Il resto lo fa la narrazione istituzionale, che si è sostituita ad aspirazioni, desideri, utopie. Il tutto annaffiato dalla prospettiva, che taluni progetti pretendono di rappresentare, di un avvicinamento all’agognata Europa, quasi nella consapevolezza che i desideri, i sogni, le utopie in ognuno di noi portino a ritrovarci prima o poi in una città capace di confrontarsi con altre realtà, conosciute magari in vacanza o come luogo temporaneo di vita.
Bari raccontata all’esterno è bellissima, dedita al permanente divertimento, dove tutti vivono felici (la città felix) per situazione produttiva, economica, ambientale, sociale, di sicurezza. È la città alla carta che risponde perfettamente alle domande dei cittadini, tranne sorvolare sul fatto che il loro diritto-dovere di esprimersi attraverso la partecipazione per condizionare le scelte istituzionali è stato sostituito da un’ansia da prestazione, che porta gli amministratori a decidere per essi e a definire quali siano, senza saperlo, i desiderata della comunità. Eppure, per decenni, almeno fin dal 1968, la partecipazione era stata l’elemento fondativo delle politiche urbane in tutta Italia, tanto da sentire il bisogno di sostituire i piani urbanistici di vecchia tradizione con i PUG (piani urbanistici generali), più disponibili ad aprirsi alla partecipazione delle comunità locali e a registrarne gli umori, le esperienze, le aspirazioni.
Se nella Bari storica le diversità della propria gente rappresentavano una straordinaria ricchezza, ancora oggi testimoniata dalle contaminazioni stilistiche presenti nelle architetture, nella città contemporanea la storia è elemento di disturbo all’assalto edificatorio omologante, consegnato nelle mani di poche imprese e professionisti esonerati dal passare per un confronto progettuale e quindi qualitativo.
Questo vale anche e specialmente per la pianificazione urbanistica, messa da parte sostituendo l’utopia di una città ideale con una dei calcoli economici di pochi per pochi. È venuta meno la dignitas urbi tanto cara a Cicerone. Soprattutto, è venuta meno la speranza in quel sogno che esperienza e conoscenza rendono realistico.

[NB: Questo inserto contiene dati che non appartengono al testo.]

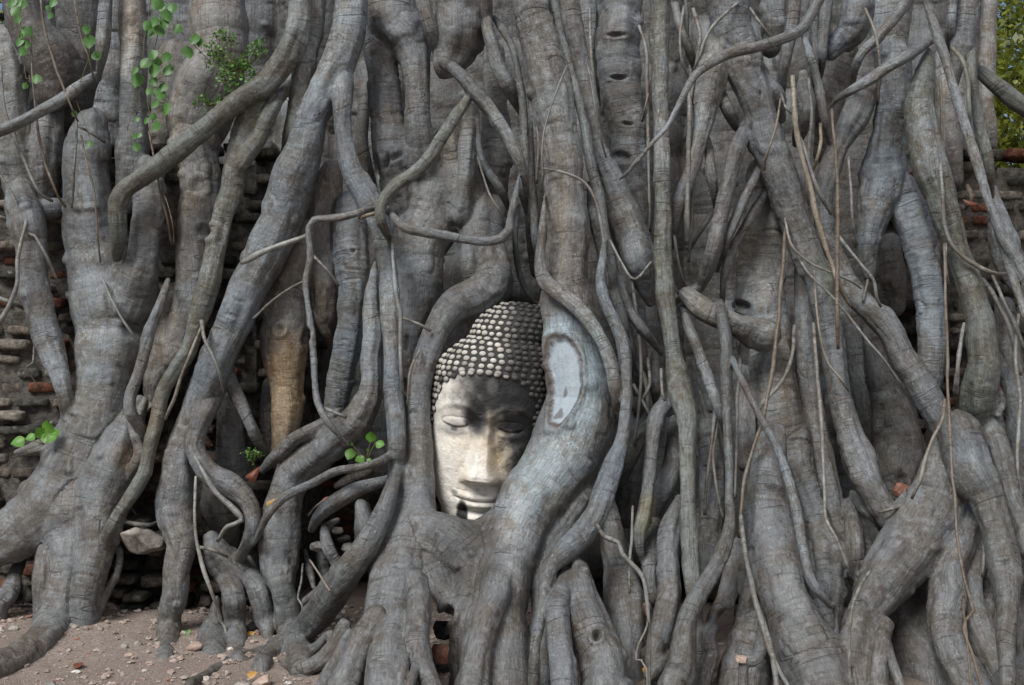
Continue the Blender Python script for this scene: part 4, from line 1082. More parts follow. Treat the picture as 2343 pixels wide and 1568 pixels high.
dk = np.maximum(dk, .2 * bell((BBm + 165 - 6 * (mm / 55)**2) / 2.2) * sstep(56 - np.abs(mm), 0, 20) * (f_ > 0))
dk = np.maximum(dk, .4 * sstep(BBm - np.interp(np.abs(a_), [0, 60, 95, 110, 117, 122], [121, 116, 98, 72, 30, -60]), -10, 4))
base = base + (CRUST - base) * dk[..., None]
base *= (1 + .12 * fbm(a_ / 9, BBm / 9, f_ / 9, 93, 3))[..., None]
mesh_from('face', Wd.reshape(-1, 3), grid_quads(len(bb), len(pf))[:, ::-1], mat=MAT_STONE, parent=head, colr={'tint': np.clip(base, .01, 1).reshape(-1, 3)})

# hair: a dark cap set with rows of small beads, and the knob on the crown
pf = np.linspace(0, 2 * np.pi, 160, endpoint=False)
bb = np.concatenate([np.linspace(-60, 190, 90), np.linspace(193, 293, 60)])
PH, BBm = np.meshgrid(pf, bb)
a_, f_ = head_base(PH, BBm, 1.2)
HV = head_world(a_ + shear(BBm), BBm, f_).reshape(-1, 3)
hq = grid_quads(len(bb), len(pf))[:, ::-1]
hl = hairline(PH, np.abs(a_)).ravel()
ok = (BBm.ravel() > hl)
hq = hq[ok[hq].all(1)]
hcol = np.tile(np.array((.026, .025, .024)), (len(HV), 1))
HVs, HQs, HCs = [HV], [hq], [hcol]; cnt = len(HV)
prof_b = np.linspace(-40, 291, 900)
prof_w = np.interp(prof_b, HB, HW)
arc = np.concatenate([[0], np.cumsum(np.hypot(np.diff(prof_w) * .7, np.diff(prof_b)))])
rows = np.interp(np.arange(4, arc[-1], 13.4), arc, prof_b)
nu, nw = 9, 5
ua = np.arange(nu) / nu * 2 * np.pi; wa = np.linspace(-.35, np.pi / 2, nw)
bead = np.stack([np.outer(np.cos(wa), np.cos(ua)), np.outer(np.cos(wa), np.sin(ua)), np.repeat(np.sin(wa)[:, None], nu, 1)], -1).reshape(-1, 3)
bq = grid_quads(nw, nu)
spots = []
for k, b0 in enumerate(rows):
    w0 = np.interp(b0, HB, HW)
    n = max(5, int(2 * np.pi * w0 * .93 / (18.2 if b0 < 200 else 16.5)))
    for i in range(n):
        p = (i + .5 * (k % 2)) / n * 2 * np.pi - np.pi
        aa, ff = head_base(np.array(p), np.array(b0), 3.0)
        if b0 > float(hairline(np.array(p), np.abs(aa))) + 5 and math.cos(p) > -.75: spots.append((p, b0))
for p in np.linspace(-1.5, 1.5, 19):                  # one row follows the edge of the hair
    aa, _ = head_base(np.array(p), np.array(100.0), 3.0)
    h0 = float(hairline(np.array(p), np.abs(aa)))
    aa, _ = head_base(np.array(p), np.array(h0), 3.0)
    spots.append((p, float(hairline(np.array(p), np.abs(aa))) + 3))
for p, b0 in spots:
    p += random.uniform(-.015, .015); b0 += random.uniform(-1.2, 1.2)
    def at_(pp, b1):
        aa, ff = head_base(np.array(pp), np.array(b1), 1.2)
        return head_world(aa + shear(np.array(b1)), np.array(b1), ff)
    c0 = at_(p, b0); du = at_(p + .01, b0) - at_(p - .01, b0); dv = at_(p, min(b0 + 1, 292.5)) - at_(p, b0 - 1)
    du /= np.linalg.norm(du) + 1e-12; nn = np.cross(du, dv); nn /= np.linalg.norm(nn) + 1e-12
    if nn @ (c0 - head_world(np.array(shear(np.array(b0))), np.array(b0 - 20), np.array(0.0))) < 0: nn = -nn
    dv = np.cross(nn, du)
    sz = HS * (8.6 if b0 < 200 else 7.8) * random.uniform(.86, 1.08)
    v = c0 + sz * (bead[:, :1] * du + bead[:, 1:2] * dv * .8 + bead[:, 2:] * nn * .6)
    X = 1107 + (c0 @ hv / HS) * .9945 + (c0 @ hu / HS) * .1045; Y = 973 + (c0 @ hv / HS) * .1045 - (c0 @ hu / HS) * .9945
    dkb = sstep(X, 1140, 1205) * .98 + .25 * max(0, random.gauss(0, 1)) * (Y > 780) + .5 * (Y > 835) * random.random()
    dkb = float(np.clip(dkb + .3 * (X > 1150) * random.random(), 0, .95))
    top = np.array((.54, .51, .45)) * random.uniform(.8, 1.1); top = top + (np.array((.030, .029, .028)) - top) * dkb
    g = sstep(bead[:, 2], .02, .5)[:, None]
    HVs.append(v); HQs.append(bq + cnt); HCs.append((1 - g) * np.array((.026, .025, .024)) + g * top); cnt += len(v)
    cap = np.arange((nw - 1) * nu, nw * nu)
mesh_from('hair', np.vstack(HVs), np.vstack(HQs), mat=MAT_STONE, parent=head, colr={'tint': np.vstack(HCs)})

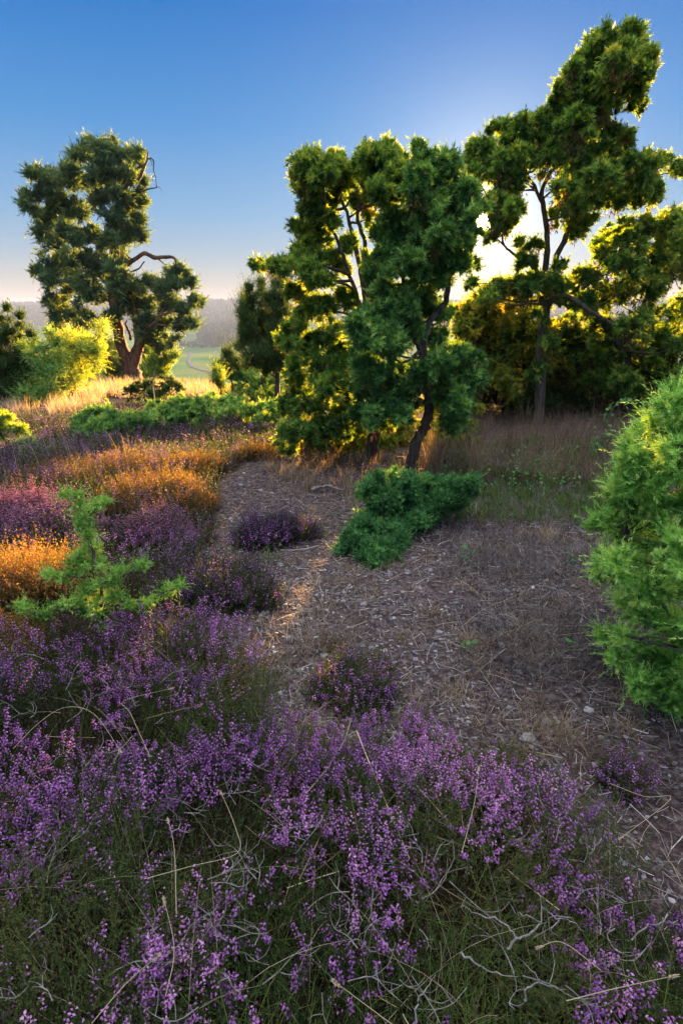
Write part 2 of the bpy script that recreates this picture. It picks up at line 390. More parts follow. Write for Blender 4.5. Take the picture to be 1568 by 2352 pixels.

E il pensiero conclusivo, ripreso dal prof. Giandomenico Amendola, «È possibile costruire un sogno se il sogno è sognato da tutti”, ci riporta all’amara realtà di una città che vive dell’artificio offerto ai propri cittadini dalle fiction televisive ed in cui l’unica opzione ammessa è quella dell’incondizionato apprezzamento di ciò che altri hanno pensato per noi. Vietato sognare.